Several times a year, Patrizio puts together a five-year budget forecast, which helps the county plan ahead financially. In his latest long-term assessment, Patrizio is eying two variables that could cause headaches for the county between 2017 and 2018.

“You don’t know what’s coming in terms of legislation. When you forecast, you base it on what you know today,” Patrizio said.

In the latest forecast, a planned excise tax for employers that is part of Obamacare is one concern for the coming years. Another is the growing cost of maintaining the county’s emergency radio system.

The excise tax, which will impact employers and health care providers, set to take effect in 2018, could cost the county more than $11 million over the first five years, according to a study by the National Association of Counties. Berks County participated in the study.

With three years to go before the tax begins, Patrizio and Berks commissioners hope that legislation changes before the county will have to shoulder the additional costs.
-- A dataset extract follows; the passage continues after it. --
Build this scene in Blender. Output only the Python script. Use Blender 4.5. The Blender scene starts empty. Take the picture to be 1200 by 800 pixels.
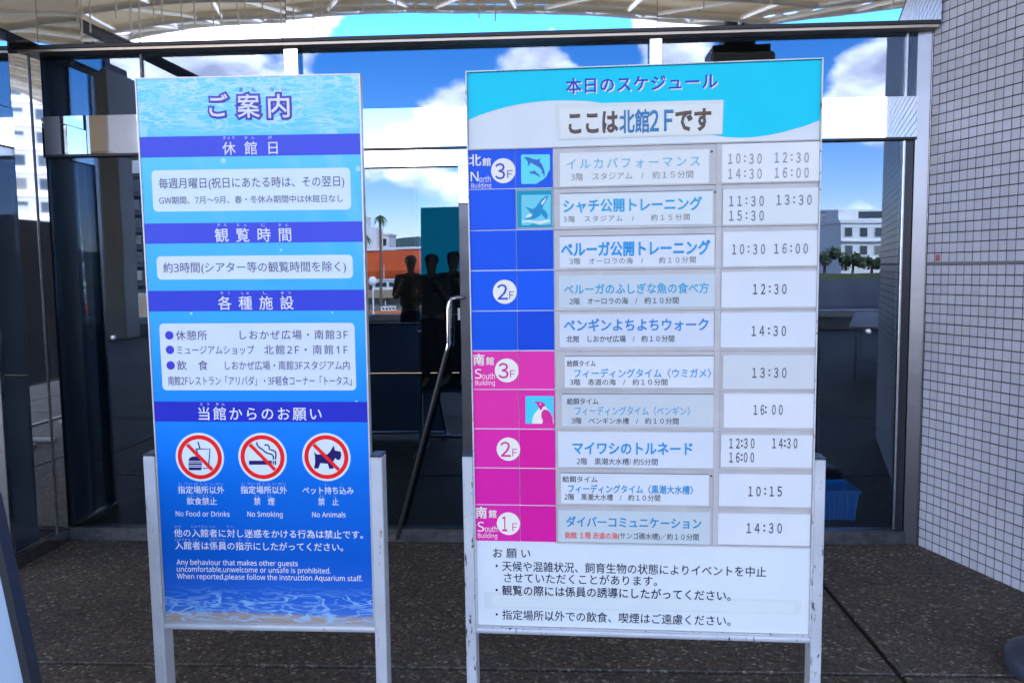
import bpy, bmesh, math, random
import numpy as np
from mathutils import Vector, Matrix
random.seed(7)
S = bpy.context.scene
COL = S.collection

# ------------------------------------------------------------------ camera
PITCH, ROLL, YAW, EYE = 0.08667902, -0.01245808, -0.05517179, 1.5
cy, sy, cp, sp = math.cos(YAW), math.sin(YAW), math.cos(PITCH), math.sin(PITCH)
fwd = Vector((sy*cp, cy*cp, -sp)); rt0 = Vector((cy, -sy, 0)); up0 = rt0.cross(fwd)
rt = math.cos(ROLL)*rt0 + math.sin(ROLL)*up0
upv = -math.sin(ROLL)*rt0 + math.cos(ROLL)*up0
cam_d = bpy.data.cameras.new('camera'); cam = bpy.data.objects.new('camera', cam_d); COL.objects.link(cam)
cam.matrix_world = Matrix(((rt.x, upv.x, -fwd.x, 0), (rt.y, upv.y, -fwd.y, 0), (rt.z, upv.z, -fwd.z, EYE), (0, 0, 0, 1)))
cam_d.sensor_width = 36; cam_d.lens = 960/1200*36
cam_d.clip_start = .05; cam_d.clip_end = 4000
S.camera = cam

# ------------------------------------------------------------------ light, sky, exposure
SUN_EL, SUN_AZ = math.radians(44), math.radians(24)          # azimuth from +Y towards +X
S.view_settings.view_transform = 'Standard'; S.view_settings.look = 'None'
S.view_settings.exposure = 2.42; S.view_settings.gamma = 1
S.view_settings.use_curve_mapping = False
w = bpy.data.worlds.new('World'); S.world = w; w.use_nodes = True
N, L = w.node_tree.nodes, w.node_tree.links
N.clear()
def wn(t, **k):
    n = N.new(t)
    for a, b in k.items(): setattr(n, a, b)
    return n
sky = wn('ShaderNodeTexSky', sky_type='NISHITA', sun_disc=False, sun_elevation=SUN_EL, sun_rotation=SUN_AZ,
         altitude=0, air_density=1.0, dust_density=.05, ozone_density=3.0)
tc = wn('ShaderNodeTexCoord')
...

The forecasts, however, do not take hopes into consideration.

“The law, as it is today, says this is going to be the case,” Patrizio said.

The county is also looking for legislation to change on a more local level to help cover the costs of maintaining the new countywide emergency radio system.

The county used capital funds to pay for the $67 million in upgrades to the system, Patrizio said. However the new technology will cost more to maintain. A small hike in 911 fees on phone lines would cover those costs, but those fees are set on a state level.

“We need it to be about $2 a line to solve the radio deficit. Right now it’s about $1,” he said.

Dozens of other factors come into play when evaluating the future of the county’s budget. Patrizio looks at the consumer price index, which impacts inflation. Fuel costs have an impact as well. Investments and other sources of revenue can also change over the five year forecast. But having the scenarios outlined well into the future can help the county prepare.

“In 1995, we were still on cash accounting,” said Commissioner Mark Scott. “No one knew where we were. If we were short on money, the bills were stuck in a middle drawer. Since then we’ve had a very steady improvement in fiscal management.”

One of the ways a forecast can help is in contract negotiations. Knowing what the fiscal state of the county is at the moment is fine, Patrizio said, but knowing what it will be is key when negotiating with unions.

Knowing that a possible tax hike is on the horizon helps county departments understand what can be offered in terms of staffing and contract negotiations.

Because the county spent nearly a decade making the government more efficient and cutting costs wherever possible, there are not a lot of places left to trim the fat and avoid tax increases. Each year, costs go up and revenues remain mostly flat, Patrizio explained.

“There aren’t any silver bullets in the gun that we can use to offset those costs,” Patrizio said. “We’ve used them all.”